Chaucer and Changing Priorities
A character in Chaucer’s Canterbury Tales tells a story of an ancient knight who had a beautiful daughter whose beauty was exceeded only by her own chastity, gentleness and virtue. On day, as she walked through the market, she caught the eye of a lecherous and corrupt judge, who immediately set his heart on having her for his physical pleasure. He arranged for another criminal to bring a false charge to the court against the noble knight.

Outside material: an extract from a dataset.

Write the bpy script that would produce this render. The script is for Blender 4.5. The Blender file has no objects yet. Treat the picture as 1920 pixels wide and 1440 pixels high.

On the appointed day, this false witness came to the court. He claimed that the noble knight had stolen his slave girl at birth and that the girl was not his daughter at all. Though the knight brought many reputable witnesses on his behalf, and each in his turn testified and gave evidence that the girl was the knight’s offspring, yet the evil judge ruled against the poor knight. This judge ordered that the girl be brought to the court and placed under his care.
The sad knight returned home and called his daughter. He told her of the evil man’s scheme and the court order. With a heavy heart, he told her that she must die rather than be dishonored by the lecherous judge. Though she fainted from despair, yet the noble girl agreed, and asked only that her father use his expertise to make her death quick. She then fainted again, and as she lay there on the floor, the poor knight drew his sword and beheaded his beautiful daughter.
He brought her head to the judge, and when the people saw it, they rose up against the judge, tortured him, and finally hanged him and his accomplices.
This is a tragic story, and I do not agree with the knight’s actions, but I post it because of what it says about our modern culture. How far we have come! We have come so far from the values of the ancients! We do not value virtue at all.
Hypocrisy
Whenever someone in the public eye is caught in some indecency or tresspass, and that person happens to have expressed any traditional moral views on some prior date, then we hear the cries of “hypocrisy”. But is this hypocrisy? Is it hypocrisy if a man decries the evil of some sin and is later caught therein?
If I do things that I think are morally wrong, does that make me a hypocrite? If so, then we should all be hypocrites, or else none of us have a conscience. We should all of us admit that we are hypocrites, since we all sin against God and conscience, or else we have no God or conscience. Is the addict a hypocrite when he curses his addiction and longs to be free? Is the criminal a hypocrite when he feels his guilt? Is every man a hypocrite who ever goes against what he knows to be right?
Let’s go one step further. If I do things that I say are morally wrong, does that make me a hypocrite? If so, then we had better make ourselves hypocrites, or else watch our morality roll downhill, as I discussed in “The Check Valve of Society”. If none can say that anything that they do or have done is wrong, then will we see the moral standards of the society decline, because man errs continually, and so must continually add to the list of things that cannot be identified as wrong. he must lengthen the list of the acceptable. In fact we have seen this and are now watching helplessly as it happens around us.
If, however, hypocrisy means making myself seem that which I am not, then it is OK to call wrong “wrong” even if I am a perpetrator, because I can admit that I am a perpetrator and yet own my guilt. I can acknowlege my guilt and yet acknowlege the standard, because the standard is outside of myself. I do not determine the standard, and my failure does not affect it. I can point to the standard as long as I “point the finger” at myself.